Heidegger es el filósofo complicado entre los complicados. No sólo por lo que comunica, sino por la forma de hacerlo: inventa un lenguaje, crea palabras. No podemos pasar sin meter las narices en alguna parte de su obra principal El ser y el tiempo (FCE, Madrid, 2000), cuando menos en su extensa Introducción. Más asequible son otras obras como: ¿Qué es metafísica? (Alianza, Madrid, 2003), Carta sobre el humanismo (Taurus, Madrid, 1970), Introducción a la metafísica (Gedisa, Barcelona, 1992) o Ciencia y técnica (Editorial Universitaria, Santiago de Chile, 1984).
Respecto a las relaciones de Heidegger con el nazismo, por una parte, y con Hannah Arendt, por otra, véase: Heidegger y el nazismo, de Víctor Farias (El Aleph Editores, Barcelona, 1989) y Hannah Arendt y Martin Heidegger, de Elzbieta Ettinger (Tusquets, Barcelona, 1996). Hay más: El camino del pensar de Martin Heidegger, de O. Pöggeler (Alianza, Madrid, 1993), Martin Heidegger, de Hugo Otto (también en Alianza, Madrid, 1992) y el trabajo de E. Nolte, Martin Heidegger. Política e historia en la vida y el pensamiento (Tecnos, Madrid, 1997).
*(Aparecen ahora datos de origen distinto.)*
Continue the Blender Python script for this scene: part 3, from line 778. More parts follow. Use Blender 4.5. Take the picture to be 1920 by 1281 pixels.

Alfred Ayer, en una entrevista publicada en La Vanguardia, decía que no le sorprendía en absoluto el compromiso de Heidegger con el nazismo, porque, son sus propias palabras, «era un estafador» (30-5-1989).
Parece que a nivel personal Heidegger no era el mismo que escribía filosofía. Su maestro y «amigo» Edmund Husserl dijo respecto a la ruptura de su amistad: «Durante casi una década fue mi más íntimo amigo; este revés en mi estima intelectual y en mi relación con su persona fue uno de los golpes más duros del destino que recibí en toda mi vida». La relación con Husserl fue tan estrecha que Jaspers, en su Autobiografía filosófica, cuenta que, invitado junto a Heidegger a casa de Husserl para celebrar que el maestro cumplía sesenta y un años, la esposa del homenajeado llamó a Heidegger «el niño fenomenológico».
Hace muchos años conocí a una persona que leía a Heidegger. Me llamó la atención porque no era un filósofo, sino un ingeniero industrial retirado que llenaba los días leyendo al profesor de Friburgo. La imagen del anciano leyendo al, por entonces, recién desaparecido filósofo me transmitió la sensación de que la lectura de Heidegger debía de ser sosegada y tranquilizadora para el espíritu. Al poco tiempo descubrí que estaba equivocado.